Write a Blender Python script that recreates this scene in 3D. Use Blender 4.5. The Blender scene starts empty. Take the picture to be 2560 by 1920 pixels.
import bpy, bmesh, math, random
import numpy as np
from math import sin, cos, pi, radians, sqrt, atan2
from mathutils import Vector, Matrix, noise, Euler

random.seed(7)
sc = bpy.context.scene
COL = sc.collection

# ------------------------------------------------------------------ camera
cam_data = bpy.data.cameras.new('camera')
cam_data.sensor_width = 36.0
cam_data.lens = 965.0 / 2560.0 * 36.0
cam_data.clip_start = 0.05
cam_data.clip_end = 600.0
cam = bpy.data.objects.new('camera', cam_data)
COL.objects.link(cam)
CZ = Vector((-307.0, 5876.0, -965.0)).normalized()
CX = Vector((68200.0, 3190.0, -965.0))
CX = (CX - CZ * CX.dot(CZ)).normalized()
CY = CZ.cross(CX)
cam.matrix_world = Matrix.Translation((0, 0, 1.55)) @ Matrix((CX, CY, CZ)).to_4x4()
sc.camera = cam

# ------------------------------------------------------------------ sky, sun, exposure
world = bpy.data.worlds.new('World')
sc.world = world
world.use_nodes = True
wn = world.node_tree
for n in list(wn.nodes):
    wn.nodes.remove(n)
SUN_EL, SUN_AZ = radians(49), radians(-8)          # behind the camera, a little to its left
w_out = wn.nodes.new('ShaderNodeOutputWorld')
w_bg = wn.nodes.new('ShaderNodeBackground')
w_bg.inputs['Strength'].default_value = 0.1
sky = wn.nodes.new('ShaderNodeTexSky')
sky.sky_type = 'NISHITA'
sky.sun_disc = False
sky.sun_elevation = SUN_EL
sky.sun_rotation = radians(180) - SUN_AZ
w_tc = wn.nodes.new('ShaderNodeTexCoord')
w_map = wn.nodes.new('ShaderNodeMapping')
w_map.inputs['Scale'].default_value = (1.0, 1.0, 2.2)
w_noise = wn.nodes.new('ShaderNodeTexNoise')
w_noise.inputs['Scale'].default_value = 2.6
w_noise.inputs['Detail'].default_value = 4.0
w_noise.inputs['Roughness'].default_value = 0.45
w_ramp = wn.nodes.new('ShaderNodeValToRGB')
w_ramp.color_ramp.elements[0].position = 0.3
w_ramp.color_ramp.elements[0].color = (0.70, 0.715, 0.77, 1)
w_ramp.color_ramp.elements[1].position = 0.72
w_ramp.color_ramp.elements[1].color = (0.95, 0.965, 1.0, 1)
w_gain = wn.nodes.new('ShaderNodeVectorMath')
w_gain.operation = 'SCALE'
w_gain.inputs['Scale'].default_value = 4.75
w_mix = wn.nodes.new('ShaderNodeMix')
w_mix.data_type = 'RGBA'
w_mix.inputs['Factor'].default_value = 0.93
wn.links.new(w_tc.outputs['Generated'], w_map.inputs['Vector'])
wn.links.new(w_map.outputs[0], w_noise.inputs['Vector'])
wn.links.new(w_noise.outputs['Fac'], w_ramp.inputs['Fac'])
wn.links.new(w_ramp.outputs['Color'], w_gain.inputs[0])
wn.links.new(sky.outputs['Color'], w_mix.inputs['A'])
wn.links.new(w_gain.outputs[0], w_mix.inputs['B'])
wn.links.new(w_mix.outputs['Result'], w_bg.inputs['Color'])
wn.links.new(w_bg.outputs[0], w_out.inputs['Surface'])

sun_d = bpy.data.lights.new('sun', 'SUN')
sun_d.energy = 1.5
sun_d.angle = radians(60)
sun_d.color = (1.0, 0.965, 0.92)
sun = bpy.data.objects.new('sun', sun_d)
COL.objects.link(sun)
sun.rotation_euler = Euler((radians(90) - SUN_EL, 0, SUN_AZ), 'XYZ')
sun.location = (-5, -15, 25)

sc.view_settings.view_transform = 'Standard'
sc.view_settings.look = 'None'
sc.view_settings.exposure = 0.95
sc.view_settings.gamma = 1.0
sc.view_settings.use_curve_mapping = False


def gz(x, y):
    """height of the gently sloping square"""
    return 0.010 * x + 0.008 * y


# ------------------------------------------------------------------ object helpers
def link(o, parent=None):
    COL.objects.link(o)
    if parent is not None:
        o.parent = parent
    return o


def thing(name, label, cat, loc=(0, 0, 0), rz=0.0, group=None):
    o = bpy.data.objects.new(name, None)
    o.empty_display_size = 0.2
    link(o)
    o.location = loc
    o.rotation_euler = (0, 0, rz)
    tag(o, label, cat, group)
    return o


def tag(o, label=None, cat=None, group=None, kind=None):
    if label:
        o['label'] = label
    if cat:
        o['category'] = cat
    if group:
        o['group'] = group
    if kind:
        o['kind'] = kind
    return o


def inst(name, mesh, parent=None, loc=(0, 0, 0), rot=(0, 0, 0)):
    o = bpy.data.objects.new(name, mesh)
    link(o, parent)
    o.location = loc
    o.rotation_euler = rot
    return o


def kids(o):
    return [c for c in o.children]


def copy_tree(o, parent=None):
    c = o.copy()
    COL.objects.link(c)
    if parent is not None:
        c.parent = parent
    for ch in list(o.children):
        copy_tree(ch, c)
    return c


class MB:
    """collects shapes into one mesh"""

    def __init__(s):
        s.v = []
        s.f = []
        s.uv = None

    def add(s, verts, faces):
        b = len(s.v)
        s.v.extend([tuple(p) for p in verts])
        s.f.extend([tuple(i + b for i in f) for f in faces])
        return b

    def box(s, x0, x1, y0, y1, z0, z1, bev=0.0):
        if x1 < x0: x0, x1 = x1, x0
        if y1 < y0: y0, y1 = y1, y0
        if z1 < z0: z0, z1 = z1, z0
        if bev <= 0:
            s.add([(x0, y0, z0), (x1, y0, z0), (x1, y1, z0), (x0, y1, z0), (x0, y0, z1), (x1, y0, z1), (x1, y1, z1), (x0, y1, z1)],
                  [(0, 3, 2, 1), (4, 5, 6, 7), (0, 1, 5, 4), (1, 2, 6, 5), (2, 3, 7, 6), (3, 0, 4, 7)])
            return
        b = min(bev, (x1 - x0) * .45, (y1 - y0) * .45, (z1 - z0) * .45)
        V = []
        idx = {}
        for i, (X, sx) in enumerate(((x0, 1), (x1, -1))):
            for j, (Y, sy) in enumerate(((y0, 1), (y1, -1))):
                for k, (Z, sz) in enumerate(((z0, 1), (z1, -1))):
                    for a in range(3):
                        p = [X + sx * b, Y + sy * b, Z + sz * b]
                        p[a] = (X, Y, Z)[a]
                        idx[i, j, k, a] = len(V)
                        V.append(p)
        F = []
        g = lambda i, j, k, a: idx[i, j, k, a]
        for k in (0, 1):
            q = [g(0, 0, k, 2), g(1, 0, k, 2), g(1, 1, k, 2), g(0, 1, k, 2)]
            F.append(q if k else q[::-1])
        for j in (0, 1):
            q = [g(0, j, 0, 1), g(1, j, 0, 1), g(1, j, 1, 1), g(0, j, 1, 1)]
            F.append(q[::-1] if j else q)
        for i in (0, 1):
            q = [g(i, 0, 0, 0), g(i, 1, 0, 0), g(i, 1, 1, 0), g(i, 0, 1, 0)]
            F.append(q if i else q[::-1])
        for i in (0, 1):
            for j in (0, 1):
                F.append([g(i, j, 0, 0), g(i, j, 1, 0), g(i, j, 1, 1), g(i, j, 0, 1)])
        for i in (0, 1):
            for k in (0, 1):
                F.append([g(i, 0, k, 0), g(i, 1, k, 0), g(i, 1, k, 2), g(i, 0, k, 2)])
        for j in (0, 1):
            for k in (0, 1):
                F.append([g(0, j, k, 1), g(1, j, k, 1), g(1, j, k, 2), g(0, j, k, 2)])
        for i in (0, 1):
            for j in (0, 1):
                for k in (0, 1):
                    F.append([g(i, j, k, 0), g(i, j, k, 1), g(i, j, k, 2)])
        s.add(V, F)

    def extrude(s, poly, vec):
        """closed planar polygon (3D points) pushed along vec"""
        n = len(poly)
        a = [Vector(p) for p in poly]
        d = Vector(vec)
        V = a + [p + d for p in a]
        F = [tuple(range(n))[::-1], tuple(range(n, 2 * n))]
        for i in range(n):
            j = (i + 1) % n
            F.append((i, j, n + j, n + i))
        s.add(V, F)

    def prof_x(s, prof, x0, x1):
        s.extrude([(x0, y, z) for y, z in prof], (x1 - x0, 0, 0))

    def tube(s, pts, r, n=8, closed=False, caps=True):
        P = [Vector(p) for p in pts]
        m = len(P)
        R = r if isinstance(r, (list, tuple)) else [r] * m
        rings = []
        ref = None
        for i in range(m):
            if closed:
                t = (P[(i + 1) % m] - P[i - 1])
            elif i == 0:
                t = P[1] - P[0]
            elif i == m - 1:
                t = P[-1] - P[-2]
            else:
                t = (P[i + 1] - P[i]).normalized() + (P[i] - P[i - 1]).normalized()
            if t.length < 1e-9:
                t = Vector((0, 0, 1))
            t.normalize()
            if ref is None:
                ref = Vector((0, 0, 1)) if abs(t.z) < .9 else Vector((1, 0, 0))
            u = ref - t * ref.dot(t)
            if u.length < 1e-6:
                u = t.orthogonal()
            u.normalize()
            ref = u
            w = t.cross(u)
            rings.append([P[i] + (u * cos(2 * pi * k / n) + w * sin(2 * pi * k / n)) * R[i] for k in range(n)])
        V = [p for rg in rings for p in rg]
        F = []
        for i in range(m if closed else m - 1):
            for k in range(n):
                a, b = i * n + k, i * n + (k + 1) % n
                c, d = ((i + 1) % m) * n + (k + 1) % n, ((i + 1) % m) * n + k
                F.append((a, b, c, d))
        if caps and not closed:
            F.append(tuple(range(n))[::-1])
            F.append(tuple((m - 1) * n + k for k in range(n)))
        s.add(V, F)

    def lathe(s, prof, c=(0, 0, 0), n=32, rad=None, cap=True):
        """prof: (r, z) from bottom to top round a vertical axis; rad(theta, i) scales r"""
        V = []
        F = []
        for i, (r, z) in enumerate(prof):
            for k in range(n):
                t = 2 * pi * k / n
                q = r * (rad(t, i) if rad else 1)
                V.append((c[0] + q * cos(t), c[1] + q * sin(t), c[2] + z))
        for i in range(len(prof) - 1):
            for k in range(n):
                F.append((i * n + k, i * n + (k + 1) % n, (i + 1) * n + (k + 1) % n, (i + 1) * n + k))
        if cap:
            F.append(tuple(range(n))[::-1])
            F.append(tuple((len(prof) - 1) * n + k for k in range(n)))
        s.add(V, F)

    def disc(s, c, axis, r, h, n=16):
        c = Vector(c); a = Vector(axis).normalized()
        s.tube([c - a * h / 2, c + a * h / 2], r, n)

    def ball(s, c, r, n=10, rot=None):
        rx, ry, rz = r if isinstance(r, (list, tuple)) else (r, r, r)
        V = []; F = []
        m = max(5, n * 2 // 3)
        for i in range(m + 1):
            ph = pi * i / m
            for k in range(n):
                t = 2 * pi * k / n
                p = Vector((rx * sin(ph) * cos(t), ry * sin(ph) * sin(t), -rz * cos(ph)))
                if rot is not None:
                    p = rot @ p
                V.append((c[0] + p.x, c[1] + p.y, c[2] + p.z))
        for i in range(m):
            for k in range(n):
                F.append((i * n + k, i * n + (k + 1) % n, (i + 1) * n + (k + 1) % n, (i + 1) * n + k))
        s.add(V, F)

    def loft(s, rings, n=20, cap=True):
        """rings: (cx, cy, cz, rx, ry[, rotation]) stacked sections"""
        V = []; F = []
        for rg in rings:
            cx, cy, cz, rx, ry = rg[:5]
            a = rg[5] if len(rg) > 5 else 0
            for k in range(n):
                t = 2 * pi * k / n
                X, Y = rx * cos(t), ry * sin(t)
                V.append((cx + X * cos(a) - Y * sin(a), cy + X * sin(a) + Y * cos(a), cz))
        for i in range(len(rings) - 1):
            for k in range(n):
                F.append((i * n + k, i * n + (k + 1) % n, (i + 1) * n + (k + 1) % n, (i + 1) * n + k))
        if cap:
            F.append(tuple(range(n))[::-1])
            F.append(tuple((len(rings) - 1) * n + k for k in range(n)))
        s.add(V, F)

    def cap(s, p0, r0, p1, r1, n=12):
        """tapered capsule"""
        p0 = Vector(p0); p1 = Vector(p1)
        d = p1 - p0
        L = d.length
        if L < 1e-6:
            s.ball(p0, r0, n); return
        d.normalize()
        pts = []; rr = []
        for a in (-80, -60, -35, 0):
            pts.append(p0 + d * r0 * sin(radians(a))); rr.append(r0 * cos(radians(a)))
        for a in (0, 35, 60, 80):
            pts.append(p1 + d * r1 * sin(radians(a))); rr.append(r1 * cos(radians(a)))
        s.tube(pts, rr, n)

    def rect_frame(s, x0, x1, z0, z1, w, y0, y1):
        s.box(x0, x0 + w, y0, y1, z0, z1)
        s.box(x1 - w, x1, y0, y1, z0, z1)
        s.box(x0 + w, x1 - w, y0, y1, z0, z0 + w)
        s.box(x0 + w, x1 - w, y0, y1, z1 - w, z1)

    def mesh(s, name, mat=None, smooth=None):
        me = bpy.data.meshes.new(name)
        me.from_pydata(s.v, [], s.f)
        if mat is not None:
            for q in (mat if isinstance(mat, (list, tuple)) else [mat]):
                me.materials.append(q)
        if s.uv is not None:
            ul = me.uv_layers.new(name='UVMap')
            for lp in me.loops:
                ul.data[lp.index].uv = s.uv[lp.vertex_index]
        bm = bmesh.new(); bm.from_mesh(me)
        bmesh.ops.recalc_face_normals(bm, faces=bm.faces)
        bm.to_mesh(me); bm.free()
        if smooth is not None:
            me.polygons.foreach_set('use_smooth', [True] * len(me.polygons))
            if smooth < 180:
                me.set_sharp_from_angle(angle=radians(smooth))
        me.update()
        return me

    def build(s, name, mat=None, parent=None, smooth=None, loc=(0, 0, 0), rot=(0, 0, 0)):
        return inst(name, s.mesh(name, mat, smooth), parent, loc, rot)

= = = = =

(WHAT IS ASKED):
Print, please, the lines above from the very first through the one that holds "sc.camera = cam", both included, word for word and with nothing else.

(SOLUTION TO THE EXERCISE):
Write a Blender Python script that recreates this scene in 3D. Use Blender 4.5. The Blender scene starts empty. Take the picture to be 2560 by 1920 pixels.
import bpy, bmesh, math, random
import numpy as np
from math import sin, cos, pi, radians, sqrt, atan2
from mathutils import Vector, Matrix, noise, Euler

random.seed(7)
sc = bpy.context.scene
COL = sc.collection

# ------------------------------------------------------------------ camera
cam_data = bpy.data.cameras.new('camera')
cam_data.sensor_width = 36.0
cam_data.lens = 965.0 / 2560.0 * 36.0
cam_data.clip_start = 0.05
cam_data.clip_end = 600.0
cam = bpy.data.objects.new('camera', cam_data)
COL.objects.link(cam)
CZ = Vector((-307.0, 5876.0, -965.0)).normalized()
CX = Vector((68200.0, 3190.0, -965.0))
CX = (CX - CZ * CX.dot(CZ)).normalized()
CY = CZ.cross(CX)
cam.matrix_world = Matrix.Translation((0, 0, 1.55)) @ Matrix((CX, CY, CZ)).to_4x4()
sc.camera = cam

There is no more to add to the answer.